Goute Mes Disques (FR)
Ce qu’il y a de passionnant chez un homme comme Lawrence English, c’est cette capacité à être partout, tout le temps, sans pour autant perdre son talent face à tant d’activisme forcené. À la différence d’un Venetian Snares, Lawrence English sait faire parler de lui plus de deux fois par an (participant à l’album de Symbiosis Orchestra, sortant Kiri No Oto sur le très estimé label Touch) sans se contraindre à tomber éternellement dans la même rengaine pour suivre un rythme de production aussi élevé. À tel point d’ailleurs que suivre cette référence de l’ambient expérimentale australienne devient vite éreintant, le divin touché comme constante malgré cette omniprésence musicale. A Colour For Autumn poursuit un cycle entamé avec For Varying Degrees of Winter qui s’attache à penser les changements de saisons.
Après l’hiver, l’automne. Et plus précisément les perceptions que l’on se fait de l’arrivée de cette saison aux quatre coins du monde, tant visuellement (modifications végétales…) qu’auditivement (mœurs des oiseaux et des insectes, feuilles craquant sous le pied…). Mais attention de ne pas s’y méprendre, il ne s’agit pas ici de field recording (excepté la manipulation électronique du mistral marseillais) mais plutôt d’une ambient organique chaleureuse, marchant avec langueur aux côtés de résonances métalliques du plus bel effet. Un disque auto-suffisant qui se développe lentement et de manière sûre dans des évocations profondes de la morne saison. L’automne est avant tout une période de transition: les derniers souvenirs de l’été font place à un temps plus propice à l’introspection, annonçant déjà la froideur de l’hiver. C’est bien de cela qu’il est question ici, la chaleur tonale est savamment croisée avec l’aridité frissonnante de sources musicales plus austères. Vous y croiserez donc un piano, une guitare, mais aussi des résidus de matière électronique (incluant la collaboration du grand Christian Fennesz), des larsens légers et des résonances empathiques.
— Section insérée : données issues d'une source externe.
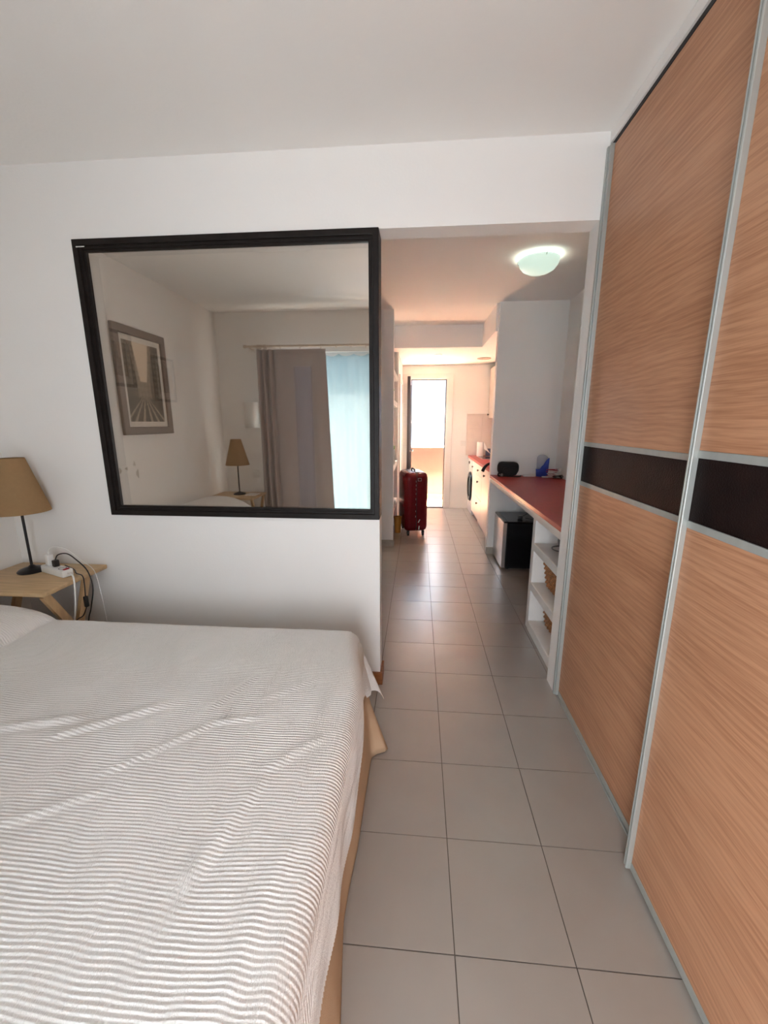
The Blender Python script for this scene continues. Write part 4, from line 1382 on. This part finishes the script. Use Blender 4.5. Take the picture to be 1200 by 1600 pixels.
for x in (-0.0045, 0.0045):
    row = []
    for (cy, cz, a0) in ((hy - rc, hz - rc, 0), (-(hy - rc), hz - rc, math.pi / 2), (-(hy - rc), -(hz - rc), math.pi), (hy - rc, -(hz - rc), 1.5 * math.pi)):
        for s in range(7):
            a = a0 + (math.pi / 2) * s / 6
            row.append(zb.verts.new((x, cy + rc * math.cos(a), zc + cz + rc * math.sin(a))))
    rows.append(row)
skin(zb, rows)
obj('zip', zb, M['black_gap'], sc)
for x in (-0.10, -0.065, 0.065, 0.10):
    obj('rib', bx((x - 0.006, -sd_ / 2 - 0.003, z0_ + 0.10), (x + 0.006, -sd_ / 2 + 0.01, z1_ - 0.10), 0.003), M['suit'], sc)
for z in (0.26, 0.33, 0.42, 0.49, 0.56, 0.62, 0.67, 0.72):
    obj('zip_tooth', bx((-0.014, -sd_ / 2 - 0.0035, z), (-0.010, -sd_ / 2 + 0.004, z + 0.022)), M['steel'], sc)
lg = B()
for a, b in (((0.012, 0.735), (0.058, 0.739)), ((0.012, 0.770), (0.058, 0.774)), ((0.012, 0.735), (0.016, 0.774)), ((0.054, 0.735), (0.058, 0.774))):
    box(lg, (a[0], -sd_ / 2 - 0.004, a[1]), (b[0], -sd_ / 2 + 0.004, b[1]))
obj('badge', lg, M['steel'], sc)
obj('top_latch', bx((-0.01, -sd_ / 2 + 0.035, z1_ - 0.004), (0.035, -sd_ / 2 + 0.075, z1_ + 0.006), 0.003), M['grey_obj'], sc)
hd = B()
tube(hd, [(0, -0.09, z1_ - 0.004), (0, -0.085, z1_ + 0.018), (0, -0.05, z1_ + 0.026), (0, 0.05, z1_ + 0.026), (0, 0.085, z1_ + 0.018), (0, 0.09, z1_ - 0.004)], 0.010, 10)
obj('carry_handle', hd, M['black_pl'], sc, True)
for (z, rot) in ((0.19, 0.5), (0.10, 0.1)):
    bm = bx((-0.006, -0.002, -0.024), (0.006, 0.002, 0.024), 0.001, 1)
    for v in bm.verts:
        v.co = Matrix.Rotation(rot, 3, 'Y') @ v.co + Vector((0.035, -sd_ / 2 - 0.003, z + 0.02))
    obj('scuff_sticker', bm, M['white_pl'], sc)
for (x, y) in ((-0.10, -0.20), (0.10, -0.20), (-0.10, 0.20), (0.10, 0.20)):
    w = B()
    cyl(w, (x - 0.012, y, 0.027), (x + 0.012, y, 0.027), 0.027, seg=20)
    wo = obj('wheel', w, M['black_pl'], sc, 'angle')
    f = B(); box(f, (x - 0.018, y - 0.014, 0.03), (x + 0.018, y + 0.014, 0.072), 0.004)
    obj('fork', f, M['black_pl'], wo)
A Colour For Autumn est donc un disque qui se déroule de manière assurée, qui, malgré une teneur classique, se satisfait de ses longues évocations saisonnières. Mais là où le disque pouvait se contenter du minimum, celui-ci va chercher en fin d’album deux perles graciles: “Stilness In Motion” et “… and Clouds For Company”, ou le croisement inattendu entre Brian Eno et Boards Of Canada, qui nous rappelle avec ses claviers vintage désaccordés la poésie déroulée par une poignée d’enfants drogués dessinant une paisible invasion extra-terrestre. Un disque qui résonne comme une demi-surprise tant cette nouvelle production est tout simplement à la hauteur de son géniteur: conceptuelle, appliquée et riche en émotions.